Amazon driver arrested in Warren to face misdemeanor charges

By: Brian Louwers | Warren Weekly | Published July 22, 2020

File photo


WARREN — An Amazon delivery driver arrested by Warren police in June during a confrontation that began with an alleged parking violation will face charges after all.

After they initially declined to authorize a felony charge sought in a Warren Police Department warrant request, Macomb County prosecutors have filed two misdemeanor charges, alleging that Jaylen Bond, 23, of Detroit, refused to provide his driver’s license when ordered to do so by a police officer.

Bond was arrested on June 9 on Engleman Avenue, west of Hoover Road, after an afternoon incident that apparently began when he parked a work van along the curb on the south side of Engleman, facing west, and walked up to a home to deliver a package. A Warren Police Department traffic officer arrived on a motorcycle, and neighbors said there was a verbal exchange before Bond was taken to the ground and arrested.

The arrest was captured on video and shared on social media. Investigations into Bond’s actions and the officer’s conduct followed. Warren police investigated the matter internally before requesting an independent investigation and review by the Macomb County Sheriff’s Office, which issued a statement on July 13 declaring that the officer’s actions did not violate state criminal law, based on their findings.

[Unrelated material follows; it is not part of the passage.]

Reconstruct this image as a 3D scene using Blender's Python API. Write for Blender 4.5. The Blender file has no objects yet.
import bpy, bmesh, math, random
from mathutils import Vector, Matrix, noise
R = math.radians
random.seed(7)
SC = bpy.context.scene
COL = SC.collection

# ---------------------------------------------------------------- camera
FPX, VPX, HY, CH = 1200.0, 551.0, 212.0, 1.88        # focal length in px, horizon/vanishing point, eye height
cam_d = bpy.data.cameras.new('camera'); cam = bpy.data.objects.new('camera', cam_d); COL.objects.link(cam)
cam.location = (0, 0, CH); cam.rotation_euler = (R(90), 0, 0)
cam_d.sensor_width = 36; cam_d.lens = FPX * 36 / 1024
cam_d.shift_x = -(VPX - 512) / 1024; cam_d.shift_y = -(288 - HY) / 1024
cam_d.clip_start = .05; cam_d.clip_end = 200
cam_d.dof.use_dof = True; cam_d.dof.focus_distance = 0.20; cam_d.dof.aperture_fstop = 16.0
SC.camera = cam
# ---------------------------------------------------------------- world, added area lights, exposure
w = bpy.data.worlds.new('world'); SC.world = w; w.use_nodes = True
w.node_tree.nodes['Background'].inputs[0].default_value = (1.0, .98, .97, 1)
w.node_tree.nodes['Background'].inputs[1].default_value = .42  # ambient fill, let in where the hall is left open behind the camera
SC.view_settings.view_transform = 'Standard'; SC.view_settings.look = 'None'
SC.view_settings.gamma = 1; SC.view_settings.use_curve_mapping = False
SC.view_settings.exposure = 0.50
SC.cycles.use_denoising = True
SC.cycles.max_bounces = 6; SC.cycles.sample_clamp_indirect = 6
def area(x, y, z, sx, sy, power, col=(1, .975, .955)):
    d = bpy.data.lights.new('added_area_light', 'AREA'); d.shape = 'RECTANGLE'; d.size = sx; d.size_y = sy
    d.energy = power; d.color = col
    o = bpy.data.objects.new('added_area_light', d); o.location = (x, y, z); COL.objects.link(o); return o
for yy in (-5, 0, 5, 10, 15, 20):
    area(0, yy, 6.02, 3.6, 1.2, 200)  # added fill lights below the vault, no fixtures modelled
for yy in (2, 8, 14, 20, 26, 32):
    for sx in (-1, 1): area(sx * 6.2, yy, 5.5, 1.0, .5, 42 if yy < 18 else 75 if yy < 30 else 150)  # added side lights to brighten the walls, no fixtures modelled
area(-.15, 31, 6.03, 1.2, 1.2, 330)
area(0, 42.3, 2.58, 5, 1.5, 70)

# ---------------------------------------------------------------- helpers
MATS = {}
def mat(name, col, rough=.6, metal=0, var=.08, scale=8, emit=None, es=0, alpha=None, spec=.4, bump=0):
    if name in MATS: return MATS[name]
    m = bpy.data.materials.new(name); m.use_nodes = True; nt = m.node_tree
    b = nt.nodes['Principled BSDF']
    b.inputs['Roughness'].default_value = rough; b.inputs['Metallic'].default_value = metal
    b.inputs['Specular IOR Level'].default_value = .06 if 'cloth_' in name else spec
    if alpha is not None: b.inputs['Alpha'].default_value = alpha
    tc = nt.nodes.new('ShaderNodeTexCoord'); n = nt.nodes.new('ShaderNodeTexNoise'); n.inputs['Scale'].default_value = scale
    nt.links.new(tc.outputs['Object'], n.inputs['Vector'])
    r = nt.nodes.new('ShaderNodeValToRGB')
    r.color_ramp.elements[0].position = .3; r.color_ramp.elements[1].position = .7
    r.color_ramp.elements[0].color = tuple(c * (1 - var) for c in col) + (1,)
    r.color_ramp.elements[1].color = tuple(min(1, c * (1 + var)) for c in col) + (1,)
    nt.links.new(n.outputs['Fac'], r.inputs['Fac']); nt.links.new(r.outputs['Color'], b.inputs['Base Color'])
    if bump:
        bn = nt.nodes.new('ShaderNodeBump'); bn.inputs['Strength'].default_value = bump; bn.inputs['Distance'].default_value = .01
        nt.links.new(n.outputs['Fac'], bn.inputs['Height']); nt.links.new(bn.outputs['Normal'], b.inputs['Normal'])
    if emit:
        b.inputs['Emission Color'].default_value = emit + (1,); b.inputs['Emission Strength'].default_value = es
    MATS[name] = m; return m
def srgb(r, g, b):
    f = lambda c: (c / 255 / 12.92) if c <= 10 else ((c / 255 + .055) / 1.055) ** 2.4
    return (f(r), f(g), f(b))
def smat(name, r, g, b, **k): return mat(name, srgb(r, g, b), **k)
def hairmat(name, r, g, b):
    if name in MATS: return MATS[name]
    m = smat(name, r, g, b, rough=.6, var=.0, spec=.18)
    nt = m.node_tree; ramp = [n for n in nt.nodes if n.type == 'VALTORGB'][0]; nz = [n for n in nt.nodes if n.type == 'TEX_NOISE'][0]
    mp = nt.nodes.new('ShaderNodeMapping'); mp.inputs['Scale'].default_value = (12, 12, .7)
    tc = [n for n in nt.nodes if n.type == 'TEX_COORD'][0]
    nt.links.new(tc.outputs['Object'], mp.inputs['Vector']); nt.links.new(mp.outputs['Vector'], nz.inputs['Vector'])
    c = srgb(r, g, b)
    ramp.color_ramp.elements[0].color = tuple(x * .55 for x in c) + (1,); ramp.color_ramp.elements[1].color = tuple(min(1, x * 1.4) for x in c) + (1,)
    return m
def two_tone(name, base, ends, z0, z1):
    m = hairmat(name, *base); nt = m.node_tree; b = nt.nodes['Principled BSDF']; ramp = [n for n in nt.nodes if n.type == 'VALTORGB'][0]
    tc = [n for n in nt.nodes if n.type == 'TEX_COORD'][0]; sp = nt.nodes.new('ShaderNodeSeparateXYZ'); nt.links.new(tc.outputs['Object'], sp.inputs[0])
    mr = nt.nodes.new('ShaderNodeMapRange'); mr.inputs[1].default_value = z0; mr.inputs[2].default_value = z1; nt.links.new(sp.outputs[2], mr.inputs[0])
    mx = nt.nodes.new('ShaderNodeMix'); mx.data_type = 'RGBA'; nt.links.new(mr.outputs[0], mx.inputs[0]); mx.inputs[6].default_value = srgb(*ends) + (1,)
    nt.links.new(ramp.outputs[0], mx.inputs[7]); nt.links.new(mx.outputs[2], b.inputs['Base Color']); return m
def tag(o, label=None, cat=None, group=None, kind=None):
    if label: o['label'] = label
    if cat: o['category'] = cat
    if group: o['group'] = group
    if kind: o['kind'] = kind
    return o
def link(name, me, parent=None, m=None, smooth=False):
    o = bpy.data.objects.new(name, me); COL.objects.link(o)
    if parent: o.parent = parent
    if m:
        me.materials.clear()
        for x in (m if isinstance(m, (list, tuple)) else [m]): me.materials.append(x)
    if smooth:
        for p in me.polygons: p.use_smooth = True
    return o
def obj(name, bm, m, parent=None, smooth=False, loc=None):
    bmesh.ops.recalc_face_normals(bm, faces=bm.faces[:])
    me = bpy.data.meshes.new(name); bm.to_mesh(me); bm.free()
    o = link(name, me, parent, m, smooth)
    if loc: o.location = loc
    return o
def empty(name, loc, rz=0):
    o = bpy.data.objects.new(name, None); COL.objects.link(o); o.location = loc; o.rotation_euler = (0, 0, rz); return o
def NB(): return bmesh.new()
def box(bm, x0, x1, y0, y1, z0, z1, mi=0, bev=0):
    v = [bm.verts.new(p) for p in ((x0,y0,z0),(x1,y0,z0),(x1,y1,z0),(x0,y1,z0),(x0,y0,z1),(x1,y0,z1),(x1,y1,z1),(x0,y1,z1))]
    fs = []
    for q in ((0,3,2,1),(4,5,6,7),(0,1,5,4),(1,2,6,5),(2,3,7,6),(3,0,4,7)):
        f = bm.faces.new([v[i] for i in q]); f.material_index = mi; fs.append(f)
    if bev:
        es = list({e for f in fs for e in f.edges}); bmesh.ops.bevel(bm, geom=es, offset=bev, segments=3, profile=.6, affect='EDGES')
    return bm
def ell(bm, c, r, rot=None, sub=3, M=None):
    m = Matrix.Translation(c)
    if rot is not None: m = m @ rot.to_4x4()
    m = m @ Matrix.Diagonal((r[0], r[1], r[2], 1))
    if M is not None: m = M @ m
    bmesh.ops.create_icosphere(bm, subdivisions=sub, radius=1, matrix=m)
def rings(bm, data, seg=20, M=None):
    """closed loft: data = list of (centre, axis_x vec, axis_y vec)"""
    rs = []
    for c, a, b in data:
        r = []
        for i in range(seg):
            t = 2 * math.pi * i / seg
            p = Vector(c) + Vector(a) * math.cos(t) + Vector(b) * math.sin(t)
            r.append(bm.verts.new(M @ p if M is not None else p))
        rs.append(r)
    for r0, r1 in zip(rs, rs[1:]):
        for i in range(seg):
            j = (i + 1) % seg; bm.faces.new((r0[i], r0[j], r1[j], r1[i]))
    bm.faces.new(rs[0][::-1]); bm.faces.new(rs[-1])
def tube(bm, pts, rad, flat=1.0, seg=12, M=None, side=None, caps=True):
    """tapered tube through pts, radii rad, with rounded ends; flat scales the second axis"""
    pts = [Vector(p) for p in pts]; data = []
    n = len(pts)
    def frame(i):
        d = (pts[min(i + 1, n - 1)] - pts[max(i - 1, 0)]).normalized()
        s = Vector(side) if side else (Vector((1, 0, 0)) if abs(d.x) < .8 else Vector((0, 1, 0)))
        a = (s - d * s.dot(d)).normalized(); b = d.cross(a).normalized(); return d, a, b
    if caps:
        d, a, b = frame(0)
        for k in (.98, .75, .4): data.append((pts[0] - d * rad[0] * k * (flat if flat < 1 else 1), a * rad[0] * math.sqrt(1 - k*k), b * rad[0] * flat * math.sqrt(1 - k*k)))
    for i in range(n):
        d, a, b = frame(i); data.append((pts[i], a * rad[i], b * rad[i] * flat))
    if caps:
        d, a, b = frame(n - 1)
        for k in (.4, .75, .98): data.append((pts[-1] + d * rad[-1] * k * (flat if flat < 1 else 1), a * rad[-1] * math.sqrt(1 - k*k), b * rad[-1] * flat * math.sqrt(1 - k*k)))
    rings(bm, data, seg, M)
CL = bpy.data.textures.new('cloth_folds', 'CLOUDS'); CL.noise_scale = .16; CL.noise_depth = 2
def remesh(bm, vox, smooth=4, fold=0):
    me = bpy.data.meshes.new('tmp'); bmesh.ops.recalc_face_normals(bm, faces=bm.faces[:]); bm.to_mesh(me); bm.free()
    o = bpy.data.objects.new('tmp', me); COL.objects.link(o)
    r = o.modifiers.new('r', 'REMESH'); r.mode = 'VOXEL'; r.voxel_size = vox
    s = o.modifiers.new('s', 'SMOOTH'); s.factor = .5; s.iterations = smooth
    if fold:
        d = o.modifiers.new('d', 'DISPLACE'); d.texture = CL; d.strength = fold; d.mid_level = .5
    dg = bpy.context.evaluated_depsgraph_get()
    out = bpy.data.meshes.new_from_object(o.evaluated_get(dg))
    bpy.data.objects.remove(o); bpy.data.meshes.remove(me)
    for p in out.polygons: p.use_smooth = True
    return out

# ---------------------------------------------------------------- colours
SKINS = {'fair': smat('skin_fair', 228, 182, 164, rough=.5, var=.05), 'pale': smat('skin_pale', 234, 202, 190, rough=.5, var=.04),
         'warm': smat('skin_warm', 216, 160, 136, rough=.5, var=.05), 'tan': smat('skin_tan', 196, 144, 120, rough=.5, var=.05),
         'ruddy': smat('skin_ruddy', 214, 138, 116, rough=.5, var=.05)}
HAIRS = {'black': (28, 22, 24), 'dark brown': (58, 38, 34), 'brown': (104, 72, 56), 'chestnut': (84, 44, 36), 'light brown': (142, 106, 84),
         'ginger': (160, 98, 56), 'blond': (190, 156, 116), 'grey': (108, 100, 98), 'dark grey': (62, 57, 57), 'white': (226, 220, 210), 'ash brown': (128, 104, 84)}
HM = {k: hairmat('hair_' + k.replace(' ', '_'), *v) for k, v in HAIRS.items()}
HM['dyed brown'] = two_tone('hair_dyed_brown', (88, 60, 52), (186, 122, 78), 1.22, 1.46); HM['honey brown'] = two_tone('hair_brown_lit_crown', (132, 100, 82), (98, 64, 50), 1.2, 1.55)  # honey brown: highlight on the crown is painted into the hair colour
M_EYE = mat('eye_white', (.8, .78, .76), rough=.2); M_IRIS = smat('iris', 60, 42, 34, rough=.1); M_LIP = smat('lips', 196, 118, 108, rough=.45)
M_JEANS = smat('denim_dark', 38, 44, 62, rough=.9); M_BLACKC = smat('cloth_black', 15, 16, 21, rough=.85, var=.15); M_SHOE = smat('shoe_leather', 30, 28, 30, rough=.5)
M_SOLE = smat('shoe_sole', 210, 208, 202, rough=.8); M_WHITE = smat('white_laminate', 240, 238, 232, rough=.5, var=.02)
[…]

The Macomb County Sheriff’s Office was also asked to complete a review of the incident as it relates to the Warren Police Department’s general orders governing the duties of officers, policies and arrest procedures, including the use of non-lethal force. The officer was found in compliance, and no policy violations were noted.

Warren Police Commissioner William Dwyer said the investigation is now closed and that the officer has returned to duty, having previously been on administrative leave.

“The Warren Police Department is in agreement with the Macomb County Prosecutor’s Office on the misdemeanor charges,” Dwyer said. “We appreciate and respect the prosecutor’s review of the incident on June 9, 2020, and believe the charges are appropriate.”

Bond’s attorney, Donald Andrews, called the decision to charge his client “puzzling” and questioned how it came about.

“This whole thing has been a surprise to me,” Andrews said. “I’ve been practicing for 25 years. I’ve never had them make a decision and then all of a sudden change their mind.”

Andrews said Bond still works for Amazon and that the company has been supportive. He said Bond has been off work and was left with psychological issues “because of this.”

Dwyer said Warren’s in-house investigation revealed the officer asked Bond for his license 11 times during the exchange and that Bond was arrested when he failed to comply.

Andrews said police went too far.

“If he had a problem with the way the vehicle was parked, he should have written a parking ticket and been done with it. That’s not what he was doing here,” Andrews said. “If you look at the video, this was the officer trying to impose his will on a person, not because of what actually happened, but because he just didn’t like him for some reason.”

In a statement released after the latest decision about the charges was reported, Andrews said the facts in the case have not changed and that the charges are unfounded. He also said it appeared as if “undue pressure” from the Warren Police Department had been applied in an attempt to “silence” Bond and “brand him a criminal.”

Andrews said the defense would meet the allegations “head on.”

Dwyer called the allegation that the Warren Police Department applied pressure to bring about charges “inappropriate and untrue.”

“We had nothing to do with the decision made by the Prosecutor’s Office,” Dwyer said. “Our responsibility is to present to the Prosecutor’s Office our findings. They make a decision as far as if they’re going to issue a warrant or not.”

Bond faces a maximum penalty of 90 days in jail and/or a fine of up to $100, plus any court costs. According to court records, a hearing was scheduled for 10:45 a.m. Aug. 25 in the 37th District Court before Judge Michael Chupa.

A message left with the office of Macomb County Prosecutor Jean Cloud had not been returned July 22.